Only collect the fields needed to identify the ticket, site, attendees, marking plan, and sign-off. Avoid adding unrelated personal data or extra notes that do not affect excavation coordination. This supports data minimization and keeps the record easier to review later.

Can this form be customized for different site types?

Yes. You can add conditional logic for roadway work, private property access, multi-utility sites, or restricted areas. Keep the core fields intact so the form still captures the ticket number, site address, marking instructions, and acknowledgments needed for the meet ticket record.

What are the most common mistakes when using this form?

Common issues include missing the ticket number, unclear marking instructions, and signatures collected before the final instructions are agreed.
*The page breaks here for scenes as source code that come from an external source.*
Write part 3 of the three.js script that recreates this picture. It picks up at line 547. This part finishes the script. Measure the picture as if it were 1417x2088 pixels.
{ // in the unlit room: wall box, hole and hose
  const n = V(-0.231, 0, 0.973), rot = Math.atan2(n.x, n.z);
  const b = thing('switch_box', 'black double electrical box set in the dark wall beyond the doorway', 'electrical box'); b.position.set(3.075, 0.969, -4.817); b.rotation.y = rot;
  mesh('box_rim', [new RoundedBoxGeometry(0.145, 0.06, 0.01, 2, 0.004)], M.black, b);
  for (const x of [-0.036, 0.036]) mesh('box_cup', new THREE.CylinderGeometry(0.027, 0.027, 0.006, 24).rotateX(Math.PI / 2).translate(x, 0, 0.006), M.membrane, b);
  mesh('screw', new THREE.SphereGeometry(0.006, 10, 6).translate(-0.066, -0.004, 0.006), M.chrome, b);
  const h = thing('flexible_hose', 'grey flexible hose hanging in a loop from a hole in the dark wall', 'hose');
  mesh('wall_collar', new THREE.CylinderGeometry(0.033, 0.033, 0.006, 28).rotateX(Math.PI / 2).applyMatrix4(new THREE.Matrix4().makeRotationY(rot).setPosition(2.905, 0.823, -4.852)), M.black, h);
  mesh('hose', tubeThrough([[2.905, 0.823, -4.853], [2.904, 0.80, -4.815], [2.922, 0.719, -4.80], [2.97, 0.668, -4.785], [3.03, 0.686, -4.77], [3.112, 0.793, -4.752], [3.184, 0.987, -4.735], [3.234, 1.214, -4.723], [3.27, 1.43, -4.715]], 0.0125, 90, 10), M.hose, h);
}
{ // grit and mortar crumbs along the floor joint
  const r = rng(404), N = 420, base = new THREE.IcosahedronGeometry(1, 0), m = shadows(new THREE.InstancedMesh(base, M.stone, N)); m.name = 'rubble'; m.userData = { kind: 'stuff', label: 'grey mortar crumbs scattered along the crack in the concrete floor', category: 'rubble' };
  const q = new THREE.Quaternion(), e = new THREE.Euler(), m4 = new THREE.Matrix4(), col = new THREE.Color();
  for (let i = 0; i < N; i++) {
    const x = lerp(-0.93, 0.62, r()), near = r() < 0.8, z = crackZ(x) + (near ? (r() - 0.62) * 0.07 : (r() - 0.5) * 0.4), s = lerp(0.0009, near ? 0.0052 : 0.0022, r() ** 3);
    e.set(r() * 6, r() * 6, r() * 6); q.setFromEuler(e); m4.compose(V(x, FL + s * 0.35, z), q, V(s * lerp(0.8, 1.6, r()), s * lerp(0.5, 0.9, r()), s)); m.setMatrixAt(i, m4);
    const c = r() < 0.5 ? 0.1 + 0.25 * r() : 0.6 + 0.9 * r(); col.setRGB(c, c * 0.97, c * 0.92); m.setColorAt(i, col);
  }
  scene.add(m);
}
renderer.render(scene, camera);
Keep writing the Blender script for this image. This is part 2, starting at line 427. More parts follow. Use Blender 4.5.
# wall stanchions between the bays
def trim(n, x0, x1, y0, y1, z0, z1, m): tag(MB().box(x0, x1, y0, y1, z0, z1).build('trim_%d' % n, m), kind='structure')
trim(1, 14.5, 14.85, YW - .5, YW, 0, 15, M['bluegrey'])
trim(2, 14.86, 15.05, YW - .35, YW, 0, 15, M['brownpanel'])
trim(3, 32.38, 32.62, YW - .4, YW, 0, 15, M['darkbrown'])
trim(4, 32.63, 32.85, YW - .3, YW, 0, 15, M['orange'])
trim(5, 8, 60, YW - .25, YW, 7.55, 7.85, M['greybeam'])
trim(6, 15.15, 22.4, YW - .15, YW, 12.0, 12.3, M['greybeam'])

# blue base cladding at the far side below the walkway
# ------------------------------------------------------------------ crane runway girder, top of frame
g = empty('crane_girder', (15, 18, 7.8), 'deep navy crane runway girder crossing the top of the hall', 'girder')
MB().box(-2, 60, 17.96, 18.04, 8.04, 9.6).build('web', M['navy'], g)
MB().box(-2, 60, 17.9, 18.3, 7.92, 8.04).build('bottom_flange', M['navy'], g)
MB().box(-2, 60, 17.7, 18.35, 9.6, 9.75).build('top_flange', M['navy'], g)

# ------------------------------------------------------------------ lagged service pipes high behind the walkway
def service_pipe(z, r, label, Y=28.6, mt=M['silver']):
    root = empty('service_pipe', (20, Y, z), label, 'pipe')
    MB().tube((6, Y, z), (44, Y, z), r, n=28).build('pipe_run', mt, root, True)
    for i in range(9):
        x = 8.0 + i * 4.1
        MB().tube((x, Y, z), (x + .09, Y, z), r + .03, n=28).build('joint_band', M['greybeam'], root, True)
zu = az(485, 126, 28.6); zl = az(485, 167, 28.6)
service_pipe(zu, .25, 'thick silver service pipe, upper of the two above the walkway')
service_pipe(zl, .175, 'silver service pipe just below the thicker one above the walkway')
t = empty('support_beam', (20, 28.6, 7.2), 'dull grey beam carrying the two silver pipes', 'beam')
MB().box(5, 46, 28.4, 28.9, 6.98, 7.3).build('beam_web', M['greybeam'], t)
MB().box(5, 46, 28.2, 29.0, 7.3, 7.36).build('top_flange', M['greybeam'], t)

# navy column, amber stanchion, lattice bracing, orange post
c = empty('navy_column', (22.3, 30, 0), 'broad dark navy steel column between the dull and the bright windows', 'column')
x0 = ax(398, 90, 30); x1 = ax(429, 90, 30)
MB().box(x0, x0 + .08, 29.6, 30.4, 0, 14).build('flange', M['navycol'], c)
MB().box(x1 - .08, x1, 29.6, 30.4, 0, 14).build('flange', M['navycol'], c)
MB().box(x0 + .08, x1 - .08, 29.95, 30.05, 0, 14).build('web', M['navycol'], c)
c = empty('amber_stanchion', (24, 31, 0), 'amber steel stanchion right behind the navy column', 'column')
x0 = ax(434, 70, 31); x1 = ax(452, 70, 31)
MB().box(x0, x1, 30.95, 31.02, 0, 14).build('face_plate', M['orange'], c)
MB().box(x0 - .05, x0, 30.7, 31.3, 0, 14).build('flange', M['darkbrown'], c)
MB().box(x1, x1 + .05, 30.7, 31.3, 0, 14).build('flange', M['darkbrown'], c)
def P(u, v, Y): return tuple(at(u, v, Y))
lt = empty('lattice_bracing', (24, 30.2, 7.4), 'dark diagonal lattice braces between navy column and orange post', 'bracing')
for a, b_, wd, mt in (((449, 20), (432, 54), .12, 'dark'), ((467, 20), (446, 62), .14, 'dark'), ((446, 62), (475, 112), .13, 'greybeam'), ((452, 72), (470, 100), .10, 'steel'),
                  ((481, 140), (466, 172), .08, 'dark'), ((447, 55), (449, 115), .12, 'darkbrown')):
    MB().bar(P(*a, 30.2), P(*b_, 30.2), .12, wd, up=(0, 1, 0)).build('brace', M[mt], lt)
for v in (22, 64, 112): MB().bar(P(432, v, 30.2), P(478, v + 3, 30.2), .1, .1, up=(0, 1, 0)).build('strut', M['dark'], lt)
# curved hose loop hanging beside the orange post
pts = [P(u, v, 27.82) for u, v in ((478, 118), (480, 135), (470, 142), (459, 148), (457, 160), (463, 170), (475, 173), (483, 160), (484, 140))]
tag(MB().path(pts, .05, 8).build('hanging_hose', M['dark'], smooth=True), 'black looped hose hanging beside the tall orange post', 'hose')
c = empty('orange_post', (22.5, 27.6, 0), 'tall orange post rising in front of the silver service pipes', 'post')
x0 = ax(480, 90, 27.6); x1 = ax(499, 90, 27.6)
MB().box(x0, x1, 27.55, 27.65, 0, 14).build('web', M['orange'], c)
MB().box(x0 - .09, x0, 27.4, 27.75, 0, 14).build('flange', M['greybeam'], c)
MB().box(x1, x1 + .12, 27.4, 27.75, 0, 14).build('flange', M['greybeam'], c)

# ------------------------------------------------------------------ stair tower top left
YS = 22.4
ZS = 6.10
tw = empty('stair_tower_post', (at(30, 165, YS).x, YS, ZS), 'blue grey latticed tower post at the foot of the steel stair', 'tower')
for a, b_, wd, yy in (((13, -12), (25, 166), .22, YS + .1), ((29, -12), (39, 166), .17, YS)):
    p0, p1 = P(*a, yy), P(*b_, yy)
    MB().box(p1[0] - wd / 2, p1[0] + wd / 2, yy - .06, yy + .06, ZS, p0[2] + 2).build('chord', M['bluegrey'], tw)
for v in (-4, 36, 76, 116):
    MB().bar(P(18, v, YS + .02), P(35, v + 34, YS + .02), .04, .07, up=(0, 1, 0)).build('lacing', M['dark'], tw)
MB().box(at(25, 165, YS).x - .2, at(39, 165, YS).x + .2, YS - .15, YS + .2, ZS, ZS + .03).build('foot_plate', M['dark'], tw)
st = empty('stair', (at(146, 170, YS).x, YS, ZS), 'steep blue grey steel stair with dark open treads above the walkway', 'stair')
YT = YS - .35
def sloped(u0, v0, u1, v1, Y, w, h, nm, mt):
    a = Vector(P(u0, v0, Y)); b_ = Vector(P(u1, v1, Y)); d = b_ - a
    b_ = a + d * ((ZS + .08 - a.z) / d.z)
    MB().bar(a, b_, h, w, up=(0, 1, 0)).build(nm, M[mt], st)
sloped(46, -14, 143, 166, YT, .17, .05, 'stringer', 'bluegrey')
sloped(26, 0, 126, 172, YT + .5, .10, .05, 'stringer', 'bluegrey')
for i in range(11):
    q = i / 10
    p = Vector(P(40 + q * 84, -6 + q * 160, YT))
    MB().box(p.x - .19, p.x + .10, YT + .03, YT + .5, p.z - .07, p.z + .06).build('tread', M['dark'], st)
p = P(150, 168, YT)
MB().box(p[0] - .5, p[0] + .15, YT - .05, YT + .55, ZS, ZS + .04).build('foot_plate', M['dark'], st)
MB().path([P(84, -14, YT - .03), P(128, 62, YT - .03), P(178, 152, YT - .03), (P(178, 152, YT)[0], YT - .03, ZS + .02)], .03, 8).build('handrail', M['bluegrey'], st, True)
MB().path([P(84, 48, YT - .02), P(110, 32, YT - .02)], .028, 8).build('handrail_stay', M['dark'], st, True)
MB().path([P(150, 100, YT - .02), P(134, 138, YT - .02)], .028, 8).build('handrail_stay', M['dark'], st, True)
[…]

Another frequent problem is using free-text notes for access or marking details that should be captured in structured fields. Those gaps make it harder to prove what was agreed on site.

How does this form fit into an excavation workflow?

It sits between the locate request and the actual marking or digging work. The form creates a shared record of what was discussed, who attended, and what marking method or access constraints were accepted. That makes follow-up easier if the site conditions change or questions come up later.

Can it be integrated with ticketing or field service systems?

Yes. The ticket number, site address, and coordination date can be mapped to dispatch, ticketing, or field service records. Signatures and submission acknowledgment can also be stored as an audit trail so the coordination record is easy to retrieve during project review.